Reply posted by P.Tucci on September 18, 2001
-" I'd take some degree of exception to the phrase "phase is time, time is phase".

Me too. While limiting your discussion to sine waves, I believe that to be true. A 90 degree phase shift of an 1120 hz tone is a quarter mSec of time. A 180 degree phase shift of the same frequency would be half of a wavelength, or half a mSec of time. At other frequencies, the same time displacement does not create a similar degree of phase shift as other have pointed out. It could be argued that phase is time on a specific frequency by frequency basis only.

The longer the wavelength, (lower frequency) the more time is needed to create that degree of phase shift when compared to an equal phase shift of a shorter wavelength (higher frequency. With that in mind, it makes sense that an offset delay introduced at the crossover's low output will cause a phase shift that affects the upper end of the bandwidth more so than the lower end of the bandwidth. An equal phase shift across that entire bandwidth would have to be differing delay times for differing frequencies. If I got my money's worth from Jamie, Sam, Don, and Mr. McCarthy, that would be an all pass filter.

PT

Reply posted by Tom Danley on September 18, 2001
-"An equal phase shift across that entire bandwidth would have to be differing delay times for differing frequencies. If I got my money's worth from Jamie, Sam, Don, and Mr. McCarthy, that would be an all pass filter."

This is the behavior of a point source (one who's diameter is small compared to the wavelength it is producing) with "flat" response. As defined by its electrical equivalent circuit and as measured ala Heyser, a typical woofer, to have flat frequency response, must (mid band) have an acceleration response to the VC force.

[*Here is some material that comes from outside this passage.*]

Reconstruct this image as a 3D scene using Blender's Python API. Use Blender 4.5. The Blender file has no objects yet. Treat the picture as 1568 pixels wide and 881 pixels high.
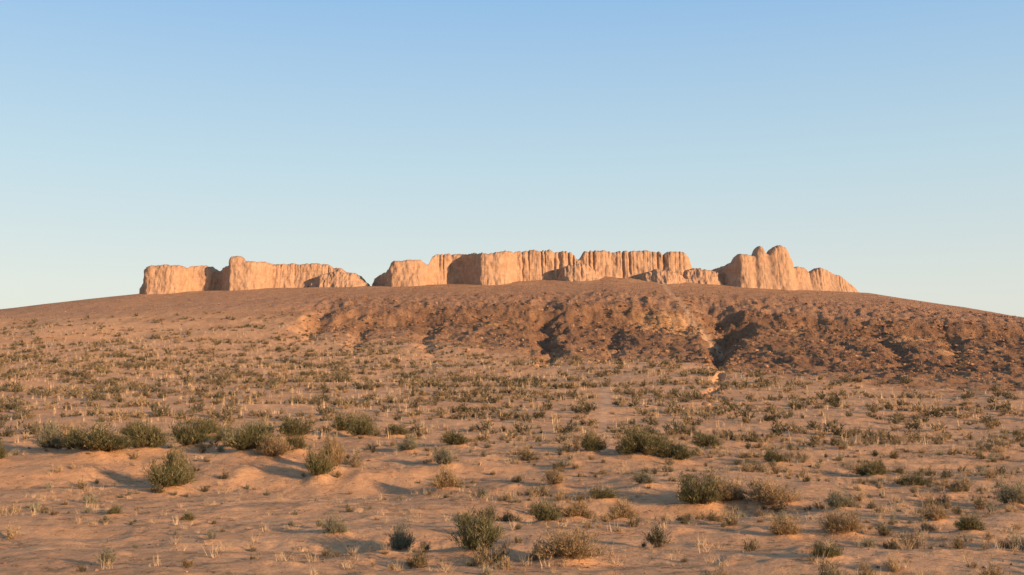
import bpy, math, random
import numpy as np
from mathutils import Vector
rng=np.random.default_rng(7)
scene=bpy.context.scene
scene.view_settings.view_transform='Standard'
try: scene.view_settings.look='None'
except Exception: pass
scene.view_settings.exposure=0

# ---------------------------------------------------------------- noise
_p=rng.permutation(512); _p=np.concatenate([_p,_p,_p])
_ga=rng.random(1536)*2*np.pi
def perlin(x,y):
    xi=np.floor(x).astype(int); yi=np.floor(y).astype(int)
    xf=x-xi; yf=y-yi
    u=xf*xf*xf*(xf*(xf*6-15)+10); v=yf*yf*yf*(yf*(yf*6-15)+10)
    def g(ix,iy,dx,dy):
        h=_p[(_p[ix&511]+iy)&511]; a=_ga[h]
        return np.cos(a)*dx+np.sin(a)*dy
    a=g(xi,yi,xf,yf); b=g(xi+1,yi,xf-1,yf); c=g(xi,yi+1,xf,yf-1); d=g(xi+1,yi+1,xf-1,yf-1)
    return ((a*(1-u)+b*u)*(1-v)+(c*(1-u)+d*u)*v)*1.5
def fbm(x,y,o=4,g=.5):
    s=0;a=1
    for i in range(o):
        s=s+a*perlin(x+i*17.3,y-i*9.1); x=x*2.03;y=y*2.03;a*=g
    return s
def ridged(x,y,o=4):
    s=0;a=1
    for i in range(o):
        s=s+a*(1-2*np.abs(perlin(x+i*31.7,y+i*5.3))); x=x*2.1;y=y*2.1;a*=.5
    return s
def sstep(a,b,x):
    t=np.clip((x-a)/(b-a),0,1); return t*t*(3-2*t)

# ---------------------------------------------------------------- shrubs list  x,y,width,height,kind
BUSH=[(-20.8,56,3.0,1.4,0),(-22.6,57.5,1.7,1.1,0),(-18.9,57.5,1.8,1.5,0),(-17.0,59,2.1,1.5,0),(-15.3,61,1.4,1.0,2),(-14.5,47,1.8,1.2,0),(-15,49.5,1.3,1.6,0),
(-13.3,56,2.1,1.4,0),(-11.9,55,1.8,1.1,1),(-11.3,57.5,1.2,.9,0),(-8.8,50.5,1.2,1.4,0),(-8.4,52,1.0,1.7,1),
(-12.9,65,2.6,1.1,0),(-10.4,69,1.7,1.2,0),(-8.9,66,1.5,1.3,0),(-15.2,66,1.6,1.,2),(6.3,54.5,2.0,1.4,0),(8.0,54,1.7,1.0,0),(7.2,55.8,1.6,1.0,0),(6.9,41,1.6,1.1,0),(8.1,41.3,1.3,.9,1),(9.4,40.5,1.7,.85,1),(-.8,27.5,1.4,1.0,0),
(-2.98,29.6,.75,.7,2),(1.34,26.2,1.3,.7,1),(1.03,34,.9,.75,0),(4,55.5,1.2,1,0),(1.85,47,1.0,.7,1),(7.3,26,.65,.4,0),
(9.3,31.5,1.1,.65,1),(17.4,38.7,1.2,.9,2),(12.9,31.6,.8,.5,0),(2.2,39,.9,.6,1),(-25.3,54.5,.9,1,0),(-24.4,58.5,1.1,1.5,2),
(3.5,42,1,.4,0),(-2.85,47.5,1.1,.9,1),(-3.2,53,1.1,.9,2),(-5,31.5,.6,.5,2),(16.2,50,1.3,.7,0),(7.6,31,.8,.6,1),(3.36,34,.9,.6,1),(5.3,44.5,.9,.5,2),
(16.2,45,1.1,.5,0),(12.9,34,.7,.5,1),(-20.3,61,1.5,1.1,0),(-16.6,64,1.5,.9,0),(-3,59,1.4,.8,0),(12.5,53,1,.6,0),(-7.0,67,1.4,.7,0),
(-13.2,37,.5,.35,0),(-10.3,35.5,.45,.3,0),(14.6,27.5,.8,.6,2),(11.2,38,.9,.6,2),(-18.5,67,1.5,.9,0),(-22.5,66,1.4,.9,0),(-5.4,58,1.1,.7,2),(10.6,60,1.4,.8,0)]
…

This is accomplished by the motor force acting on the drivers moving mass which ends up reflecting an RC filter (C being mass). This 1 pole roll off of the radiator velocity counter acts the improving radiation efficiency (an acoustic/dimension related slope with no phase shift associated with because it is a changing resistance), producing flat response but at about a -90 degree acoustic phase shift (input Voltage with respect to output pressure after all fixed time delays are accounted for).

At the low end, even in a sealed box or infinite baffle, cabinet tuning will cause a large amount of acoustic phase change, going through zero degrees at resonance (Z max where mass and spring are equal but opposite) to a positive value as the system is dominated by compliance stiffness.

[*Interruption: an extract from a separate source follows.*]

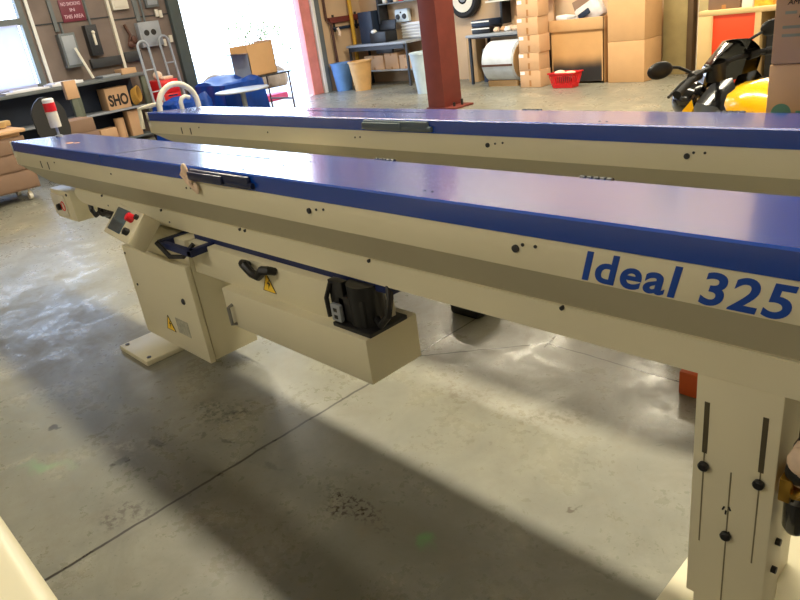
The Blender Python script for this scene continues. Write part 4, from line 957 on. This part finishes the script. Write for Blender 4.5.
tcw=nt.nodes.new('ShaderNodeTexCoord'); sx=nt.nodes.new('ShaderNodeSeparateXYZ'); nt.links.new(tcw.outputs['Generated'],sx.inputs[0])
rp=nt.nodes.new('ShaderNodeValToRGB'); rp.color_ramp.elements[0].position=.0; rp.color_ramp.elements[0].color=(.74,.86,1,1); rp.color_ramp.elements[1].position=.6; rp.color_ramp.elements[1].color=(.42,.62,1,1)
nt.links.new(sx.outputs[2],rp.inputs[0]); nt.links.new(rp.outputs[0],bg.inputs[0]); bg.inputs[1].default_value=10.0
for (y,z,sy,sz) in ((7.97,1.8,2.7,3.5),(2.92,2.16,1.9,2.0)):
    l=bpy.data.lights.new('portal','AREA'); l.shape='RECTANGLE'; l.size=sz; l.size_y=sy; l.cycles.is_portal=True
    o=bpy.data.objects.new('daylight_portal',l); COL.objects.link(o); o.location=(XL-.25,y,z); o.rotation_euler=(0,-PI/2,0)
# ------------------------------------------------------------------ camera
f_px=673.69; p=math.radians(23.60071489); r=math.radians(-8.18619166); yaw=math.radians(-48.50299752)
m_=V(math.cos(yaw),math.sin(yaw),0); n_=V(-math.sin(yaw),math.cos(yaw),0)
def toM(v): return V(v.dot(m_),v.dot(n_),v.z)
right=V(1,0,0); fwd=V(0,math.cos(p),-math.sin(p)); up=right.cross(fwd)
R_=right*math.cos(r)+up*math.sin(r); U_=up*math.cos(r)-right*math.sin(r)
R_,U_,F_=toM(R_),toM(U_),toM(fwd)
cam=bpy.data.cameras.new('camera'); co=bpy.data.objects.new('camera',cam); COL.objects.link(co)
M4=Matrix((( R_.x,U_.x,-F_.x,0),(R_.y,U_.y,-F_.y,0),(R_.z,U_.z,-F_.z,1.6),(0,0,0,1)))
co.matrix_world=M4; cam.sensor_fit='HORIZONTAL'; cam.sensor_width=36; cam.lens=f_px/800*36; cam.clip_start=.03
S.camera=co
S.view_settings.view_transform='Standard'; S.view_settings.look='None'; S.view_settings.gamma=1; S.view_settings.exposure=-.35; S.view_settings.use_curve_mapping=False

Going up, the phase is also zero at the R min point in the impedance, this is where the series L in the VC is equal but opposite the mass reactance (C) and these two terms cancel out leaving the Rdc in series with the acoustic load and losses (a small R).

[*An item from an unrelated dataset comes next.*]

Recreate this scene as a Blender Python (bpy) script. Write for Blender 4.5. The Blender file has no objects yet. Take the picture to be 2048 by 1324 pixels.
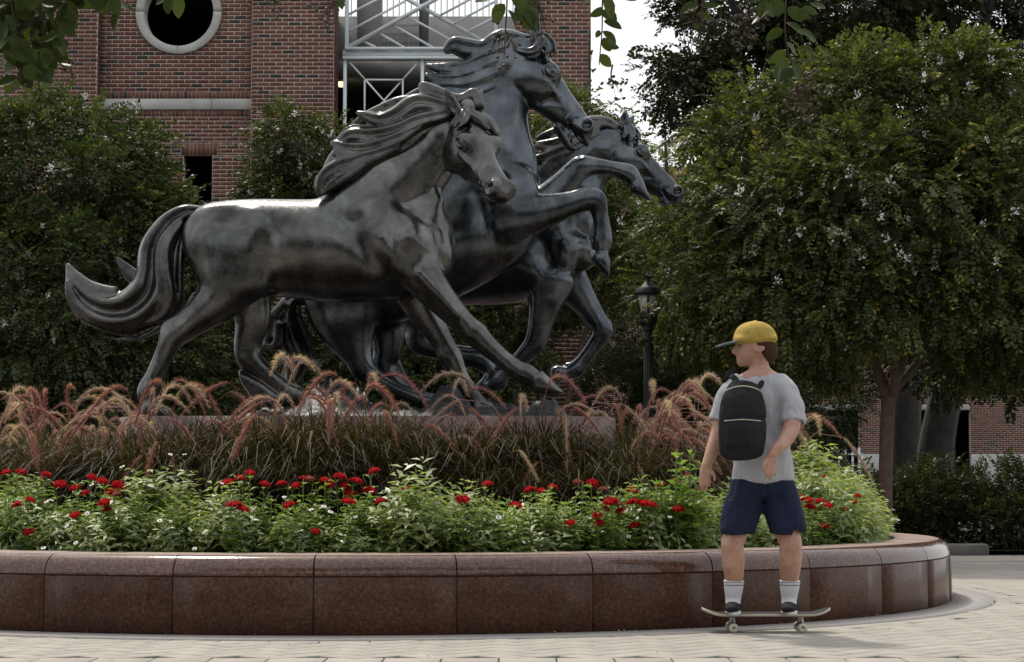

So you see, you all ready have a "thing" which has a different delay for each frequency, a woofer& most speakers :-)

At low frequencies, unwrapping the acoustic phase back to nominally zero degrees can be done without dsp and when done makes a wonderful sounding subwoofer. Unlike conventional woofers, the zero phase and flat response yields a system which CAN reproduce a complex waveshape.

The normal, non zero acoustic phase is the main thing which has stopped many attempts at active sound cancellation in its simplest form. I have spent a great deal of time working on speakers which had as little acoustic phase change over the widest frequency range possible as well and would also say that makes a significant audible difference.

On the other hand, I do everything with drivers, crossovers and horns and physical placement, partly because I want to actually attack the real problem but also because I am not to hip actually working with dsp.

I know it is possible to correct all the phase stuff this way too and there is at least one hifi dsp correction product which claims to do this, at least at the microphone location.

This is one area where an efficient horn can have an edge, to the extent they are dominated by the acoustic load, a resistance, there acoustic phase is resistive about zero degrees (output pressure and input voltage coincide over a wide range of frequencies).

Cheers,
Tom Danley